>> BEGIN

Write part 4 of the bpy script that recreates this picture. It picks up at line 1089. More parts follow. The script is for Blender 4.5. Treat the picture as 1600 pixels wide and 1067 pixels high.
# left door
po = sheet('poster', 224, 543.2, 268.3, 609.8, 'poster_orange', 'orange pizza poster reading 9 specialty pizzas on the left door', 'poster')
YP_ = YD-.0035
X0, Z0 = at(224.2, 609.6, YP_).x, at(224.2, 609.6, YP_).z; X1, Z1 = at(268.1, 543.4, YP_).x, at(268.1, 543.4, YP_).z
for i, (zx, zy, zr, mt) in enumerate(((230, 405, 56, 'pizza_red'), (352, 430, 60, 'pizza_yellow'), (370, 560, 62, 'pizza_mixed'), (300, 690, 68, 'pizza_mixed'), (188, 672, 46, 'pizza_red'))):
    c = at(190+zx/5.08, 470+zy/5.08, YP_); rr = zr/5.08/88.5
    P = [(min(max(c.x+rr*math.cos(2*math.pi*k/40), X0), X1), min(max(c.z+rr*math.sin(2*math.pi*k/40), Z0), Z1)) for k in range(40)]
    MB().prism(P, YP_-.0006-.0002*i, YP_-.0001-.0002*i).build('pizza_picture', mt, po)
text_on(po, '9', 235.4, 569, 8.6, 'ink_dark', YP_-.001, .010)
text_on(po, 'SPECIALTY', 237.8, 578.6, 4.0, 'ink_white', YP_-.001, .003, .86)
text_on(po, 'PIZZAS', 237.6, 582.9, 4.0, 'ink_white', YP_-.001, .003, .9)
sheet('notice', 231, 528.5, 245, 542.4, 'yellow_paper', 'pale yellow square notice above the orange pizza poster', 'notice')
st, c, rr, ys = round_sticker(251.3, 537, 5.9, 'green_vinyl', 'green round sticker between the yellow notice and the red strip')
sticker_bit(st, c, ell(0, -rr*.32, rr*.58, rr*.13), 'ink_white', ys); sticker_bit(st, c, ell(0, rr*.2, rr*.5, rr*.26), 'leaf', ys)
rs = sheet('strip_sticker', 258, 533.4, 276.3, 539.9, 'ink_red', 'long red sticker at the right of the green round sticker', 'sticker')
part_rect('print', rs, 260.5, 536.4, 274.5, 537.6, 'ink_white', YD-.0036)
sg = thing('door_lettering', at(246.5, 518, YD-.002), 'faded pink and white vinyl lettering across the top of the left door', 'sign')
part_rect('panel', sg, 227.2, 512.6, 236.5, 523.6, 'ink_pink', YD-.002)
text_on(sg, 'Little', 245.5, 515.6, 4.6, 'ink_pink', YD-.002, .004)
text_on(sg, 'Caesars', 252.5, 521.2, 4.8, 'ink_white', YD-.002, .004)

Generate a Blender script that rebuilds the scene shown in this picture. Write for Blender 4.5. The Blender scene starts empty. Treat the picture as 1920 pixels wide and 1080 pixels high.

>> END

[Instructions for the task]: Transcribe all of the lines in the records precisely.

[Answer to this task]:
Write part 4 of the bpy script that recreates this picture. It picks up at line 1089. More parts follow. The script is for Blender 4.5. Treat the picture as 1600 pixels wide and 1067 pixels high.
# left door
po = sheet('poster', 224, 543.2, 268.3, 609.8, 'poster_orange', 'orange pizza poster reading 9 specialty pizzas on the left door', 'poster')
YP_ = YD-.0035
X0, Z0 = at(224.2, 609.6, YP_).x, at(224.2, 609.6, YP_).z; X1, Z1 = at(268.1, 543.4, YP_).x, at(268.1, 543.4, YP_).z
for i, (zx, zy, zr, mt) in enumerate(((230, 405, 56, 'pizza_red'), (352, 430, 60, 'pizza_yellow'), (370, 560, 62, 'pizza_mixed'), (300, 690, 68, 'pizza_mixed'), (188, 672, 46, 'pizza_red'))):
    c = at(190+zx/5.08, 470+zy/5.08, YP_); rr = zr/5.08/88.5
    P = [(min(max(c.x+rr*math.cos(2*math.pi*k/40), X0), X1), min(max(c.z+rr*math.sin(2*math.pi*k/40), Z0), Z1)) for k in range(40)]
    MB().prism(P, YP_-.0006-.0002*i, YP_-.0001-.0002*i).build('pizza_picture', mt, po)
text_on(po, '9', 235.4, 569, 8.6, 'ink_dark', YP_-.001, .010)
text_on(po, 'SPECIALTY', 237.8, 578.6, 4.0, 'ink_white', YP_-.001, .003, .86)
text_on(po, 'PIZZAS', 237.6, 582.9, 4.0, 'ink_white', YP_-.001, .003, .9)
sheet('notice', 231, 528.5, 245, 542.4, 'yellow_paper', 'pale yellow square notice above the orange pizza poster', 'notice')
st, c, rr, ys = round_sticker(251.3, 537, 5.9, 'green_vinyl', 'green round sticker between the yellow notice and the red strip')
sticker_bit(st, c, ell(0, -rr*.32, rr*.58, rr*.13), 'ink_white', ys); sticker_bit(st, c, ell(0, rr*.2, rr*.5, rr*.26), 'leaf', ys)
rs = sheet('strip_sticker', 258, 533.4, 276.3, 539.9, 'ink_red', 'long red sticker at the right of the green round sticker', 'sticker')
part_rect('print', rs, 260.5, 536.4, 274.5, 537.6, 'ink_white', YD-.0036)
sg = thing('door_lettering', at(246.5, 518, YD-.002), 'faded pink and white vinyl lettering across the top of the left door', 'sign')
part_rect('panel', sg, 227.2, 512.6, 236.5, 523.6, 'ink_pink', YD-.002)
text_on(sg, 'Little', 245.5, 515.6, 4.6, 'ink_pink', YD-.002, .004)
text_on(sg, 'Caesars', 252.5, 521.2, 4.8, 'ink_white', YD-.002, .004)

Generate a Blender script that rebuilds the scene shown in this picture. Write for Blender 4.5. The Blender scene starts empty. Treat the picture as 1920 pixels wide and 1080 pixels high.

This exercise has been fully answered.